[The White House] July 26, 1947
Dear Bess:
This is turnip day and Nellie Noland's birthday. I sent her a telegram--did not refer to turnip day. My old baldheaded uncle, Harrison Young, told me that July 26 was the day to sow turnips--sow them "wet or dry, twenty-sixth of July." In 1901 he went to the seed and hardware store in Belton and stated to the proprietor, Old Man Mosely, a North Carolinian, that he wanted six bushels of turnip seed--enough to sow the whole county to turnips. Mr. Mosely asked him what he expected to do with so much seed. My old uncle told him that it was his understanding that turnips are 90 percent water. Nineteen hundred one was the terribly dry year. Therefore if the whole farm were planted to turnips maybe the drought would be broken.

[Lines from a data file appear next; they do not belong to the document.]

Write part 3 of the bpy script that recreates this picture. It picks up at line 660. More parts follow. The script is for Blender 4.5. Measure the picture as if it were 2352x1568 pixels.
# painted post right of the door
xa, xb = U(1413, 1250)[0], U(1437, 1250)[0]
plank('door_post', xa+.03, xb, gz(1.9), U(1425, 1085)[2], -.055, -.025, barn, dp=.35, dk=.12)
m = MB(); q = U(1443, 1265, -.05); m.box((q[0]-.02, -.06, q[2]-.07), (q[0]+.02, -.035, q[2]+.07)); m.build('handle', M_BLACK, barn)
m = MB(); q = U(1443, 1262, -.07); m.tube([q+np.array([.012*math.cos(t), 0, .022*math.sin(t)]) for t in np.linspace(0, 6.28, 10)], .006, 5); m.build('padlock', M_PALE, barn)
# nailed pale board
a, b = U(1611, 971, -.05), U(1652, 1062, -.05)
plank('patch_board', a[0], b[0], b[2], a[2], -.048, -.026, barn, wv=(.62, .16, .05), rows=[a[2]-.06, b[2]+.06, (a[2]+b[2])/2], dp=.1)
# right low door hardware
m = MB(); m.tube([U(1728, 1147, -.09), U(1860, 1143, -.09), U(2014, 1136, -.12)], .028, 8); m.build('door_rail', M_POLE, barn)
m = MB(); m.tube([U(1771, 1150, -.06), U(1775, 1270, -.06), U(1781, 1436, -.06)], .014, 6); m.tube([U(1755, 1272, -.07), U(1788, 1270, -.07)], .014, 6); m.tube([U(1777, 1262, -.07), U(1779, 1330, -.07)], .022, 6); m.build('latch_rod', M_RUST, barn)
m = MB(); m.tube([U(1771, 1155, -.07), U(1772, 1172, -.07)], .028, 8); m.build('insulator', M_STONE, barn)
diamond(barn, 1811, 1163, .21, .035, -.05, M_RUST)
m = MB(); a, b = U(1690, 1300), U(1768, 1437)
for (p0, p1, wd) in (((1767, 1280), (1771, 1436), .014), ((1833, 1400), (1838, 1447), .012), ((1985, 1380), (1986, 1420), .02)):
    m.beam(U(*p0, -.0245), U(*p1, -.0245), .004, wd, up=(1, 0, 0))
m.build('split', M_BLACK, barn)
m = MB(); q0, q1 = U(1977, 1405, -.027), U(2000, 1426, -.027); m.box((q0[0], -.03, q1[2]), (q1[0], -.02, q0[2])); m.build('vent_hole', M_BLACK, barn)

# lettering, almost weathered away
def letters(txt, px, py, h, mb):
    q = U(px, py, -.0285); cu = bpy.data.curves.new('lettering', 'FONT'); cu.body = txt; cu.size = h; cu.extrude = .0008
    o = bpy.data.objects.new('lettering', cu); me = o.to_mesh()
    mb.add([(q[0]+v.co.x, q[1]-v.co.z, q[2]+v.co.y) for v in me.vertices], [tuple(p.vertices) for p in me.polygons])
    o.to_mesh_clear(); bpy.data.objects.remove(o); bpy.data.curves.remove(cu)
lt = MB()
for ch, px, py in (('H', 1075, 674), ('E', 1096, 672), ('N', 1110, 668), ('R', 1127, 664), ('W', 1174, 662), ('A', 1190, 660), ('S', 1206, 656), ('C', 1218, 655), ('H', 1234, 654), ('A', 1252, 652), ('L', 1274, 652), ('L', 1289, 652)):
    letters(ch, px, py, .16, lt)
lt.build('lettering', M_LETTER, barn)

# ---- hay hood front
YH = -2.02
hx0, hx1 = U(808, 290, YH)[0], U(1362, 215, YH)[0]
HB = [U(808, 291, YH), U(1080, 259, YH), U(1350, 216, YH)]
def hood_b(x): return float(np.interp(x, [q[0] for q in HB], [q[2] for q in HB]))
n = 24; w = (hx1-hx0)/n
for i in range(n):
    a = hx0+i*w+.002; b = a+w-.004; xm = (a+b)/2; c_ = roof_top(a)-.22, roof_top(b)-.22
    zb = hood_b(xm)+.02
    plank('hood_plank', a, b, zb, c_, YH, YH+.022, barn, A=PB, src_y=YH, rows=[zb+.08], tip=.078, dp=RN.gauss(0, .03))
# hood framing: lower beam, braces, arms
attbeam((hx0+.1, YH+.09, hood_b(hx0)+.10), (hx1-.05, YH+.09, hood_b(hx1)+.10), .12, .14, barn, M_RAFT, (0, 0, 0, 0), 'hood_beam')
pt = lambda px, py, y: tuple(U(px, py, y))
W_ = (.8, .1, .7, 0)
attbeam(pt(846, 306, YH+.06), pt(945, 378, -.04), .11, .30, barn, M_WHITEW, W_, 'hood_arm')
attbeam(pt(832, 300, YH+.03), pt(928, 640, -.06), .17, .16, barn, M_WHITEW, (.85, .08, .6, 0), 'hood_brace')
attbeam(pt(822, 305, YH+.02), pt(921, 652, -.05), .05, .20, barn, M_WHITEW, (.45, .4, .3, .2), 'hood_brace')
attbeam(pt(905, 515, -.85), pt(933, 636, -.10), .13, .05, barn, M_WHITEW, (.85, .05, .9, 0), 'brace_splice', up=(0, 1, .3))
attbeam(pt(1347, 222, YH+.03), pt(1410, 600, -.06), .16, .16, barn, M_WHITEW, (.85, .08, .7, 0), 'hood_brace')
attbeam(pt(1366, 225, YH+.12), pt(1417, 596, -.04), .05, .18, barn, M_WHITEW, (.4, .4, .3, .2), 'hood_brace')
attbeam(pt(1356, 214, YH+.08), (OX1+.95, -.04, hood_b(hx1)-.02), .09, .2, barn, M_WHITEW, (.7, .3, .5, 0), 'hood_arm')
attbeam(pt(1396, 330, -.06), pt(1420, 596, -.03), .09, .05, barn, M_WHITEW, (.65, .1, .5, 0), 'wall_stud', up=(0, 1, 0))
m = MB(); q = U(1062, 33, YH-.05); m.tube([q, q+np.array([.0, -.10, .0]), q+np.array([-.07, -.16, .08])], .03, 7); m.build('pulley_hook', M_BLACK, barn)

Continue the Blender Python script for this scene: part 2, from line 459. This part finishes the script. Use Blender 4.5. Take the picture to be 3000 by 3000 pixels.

You and I graduated that year from high school and I spent quite some time on the farm, then Tasker Taylor was drowned in the Mo. River, just above the Independence pumping station, and I became a timekeeper for L.J. Smith's railroad construction outfit. That experience was very useful to me when those R.R. hearings were going on.
You see age is creeping up on me. Mamma is ninety-four and a half because she never lived in the past. I'll never be ninety-four and a half but I'm not going to live in yesterday either.
Dr. Graham went out today and is to call me tonight. So, I may run in on you Sunday. But I should clean up these bills before I leave. Hope all the family are in good health. Give my "baby" a kiss.